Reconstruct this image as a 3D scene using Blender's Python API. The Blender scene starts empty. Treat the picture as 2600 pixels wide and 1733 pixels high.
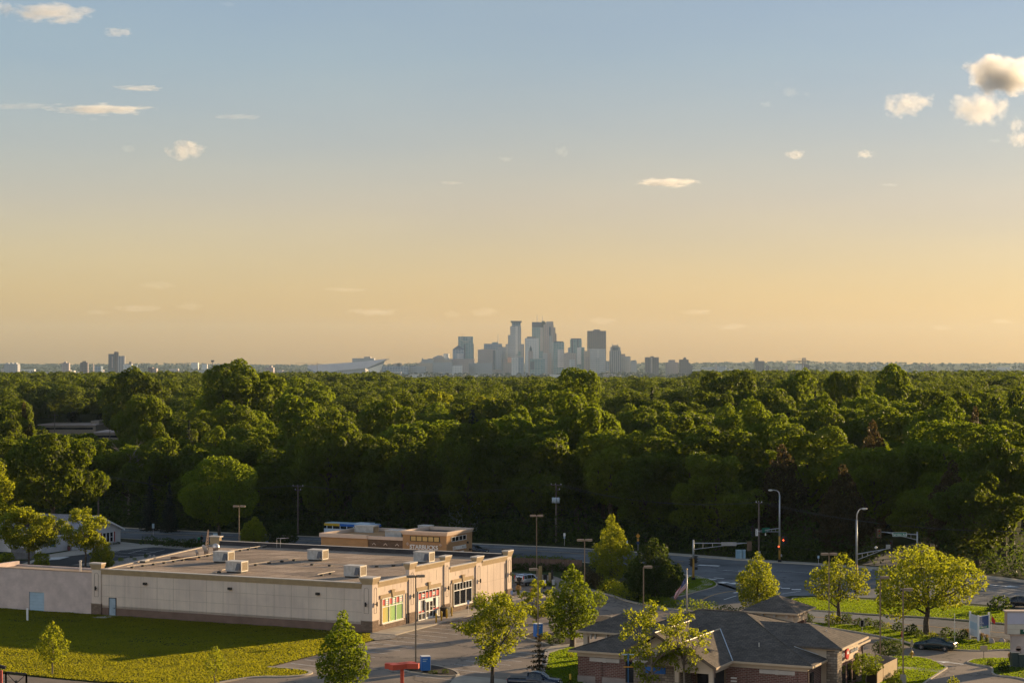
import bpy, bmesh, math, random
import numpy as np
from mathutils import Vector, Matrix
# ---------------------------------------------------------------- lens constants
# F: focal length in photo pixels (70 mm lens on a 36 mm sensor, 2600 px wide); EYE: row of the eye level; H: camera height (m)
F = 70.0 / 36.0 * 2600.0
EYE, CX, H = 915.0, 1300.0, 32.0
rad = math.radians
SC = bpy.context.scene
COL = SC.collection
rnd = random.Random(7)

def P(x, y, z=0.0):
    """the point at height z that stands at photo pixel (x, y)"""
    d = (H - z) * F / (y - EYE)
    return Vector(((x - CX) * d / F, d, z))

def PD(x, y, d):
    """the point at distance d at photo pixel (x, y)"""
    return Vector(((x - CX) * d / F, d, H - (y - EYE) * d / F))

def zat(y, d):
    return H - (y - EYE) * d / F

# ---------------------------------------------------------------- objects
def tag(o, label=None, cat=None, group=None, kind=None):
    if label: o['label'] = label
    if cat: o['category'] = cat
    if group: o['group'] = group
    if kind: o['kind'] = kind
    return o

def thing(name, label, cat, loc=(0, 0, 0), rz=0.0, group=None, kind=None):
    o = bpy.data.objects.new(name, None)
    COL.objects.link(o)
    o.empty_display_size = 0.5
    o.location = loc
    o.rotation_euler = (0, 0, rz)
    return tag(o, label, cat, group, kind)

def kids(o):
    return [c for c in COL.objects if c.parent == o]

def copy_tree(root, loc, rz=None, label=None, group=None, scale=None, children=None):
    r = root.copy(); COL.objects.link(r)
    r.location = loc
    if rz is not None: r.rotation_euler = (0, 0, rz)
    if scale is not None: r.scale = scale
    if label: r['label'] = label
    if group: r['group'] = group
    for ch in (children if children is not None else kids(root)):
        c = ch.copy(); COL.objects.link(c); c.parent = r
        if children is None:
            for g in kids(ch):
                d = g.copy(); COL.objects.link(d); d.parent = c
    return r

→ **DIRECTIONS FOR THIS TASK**
Quote every line word for word and keep the images out of the copy.

→ **EXERCISE RESULT**
Reconstruct this image as a 3D scene using Blender's Python API. The Blender scene starts empty. Treat the picture as 2600 pixels wide and 1733 pixels high.
import bpy, bmesh, math, random
import numpy as np
from mathutils import Vector, Matrix
# ---------------------------------------------------------------- lens constants
# F: focal length in photo pixels (70 mm lens on a 36 mm sensor, 2600 px wide); EYE: row of the eye level; H: camera height (m)
F = 70.0 / 36.0 * 2600.0
EYE, CX, H = 915.0, 1300.0, 32.0
rad = math.radians
SC = bpy.context.scene
COL = SC.collection
rnd = random.Random(7)

def P(x, y, z=0.0):
    """the point at height z that stands at photo pixel (x, y)"""
    d = (H - z) * F / (y - EYE)
    return Vector(((x - CX) * d / F, d, z))

def PD(x, y, d):
    """the point at distance d at photo pixel (x, y)"""
    return Vector(((x - CX) * d / F, d, H - (y - EYE) * d / F))

def zat(y, d):
    return H - (y - EYE) * d / F

# ---------------------------------------------------------------- objects
def tag(o, label=None, cat=None, group=None, kind=None):
    if label: o['label'] = label
    if cat: o['category'] = cat
    if group: o['group'] = group
    if kind: o['kind'] = kind
    return o

def thing(name, label, cat, loc=(0, 0, 0), rz=0.0, group=None, kind=None):
    o = bpy.data.objects.new(name, None)
    COL.objects.link(o)
    o.empty_display_size = 0.5
    o.location = loc
    o.rotation_euler = (0, 0, rz)
    return tag(o, label, cat, group, kind)

def kids(o):
    return [c for c in COL.objects if c.parent == o]

def copy_tree(root, loc, rz=None, label=None, group=None, scale=None, children=None):
    r = root.copy(); COL.objects.link(r)
    r.location = loc
    if rz is not None: r.rotation_euler = (0, 0, rz)
    if scale is not None: r.scale = scale
    if label: r['label'] = label
    if group: r['group'] = group
    for ch in (children if children is not None else kids(root)):
        c = ch.copy(); COL.objects.link(c); c.parent = r
        if children is None:
            for g in kids(ch):
                d = g.copy(); COL.objects.link(d); d.parent = c
    return r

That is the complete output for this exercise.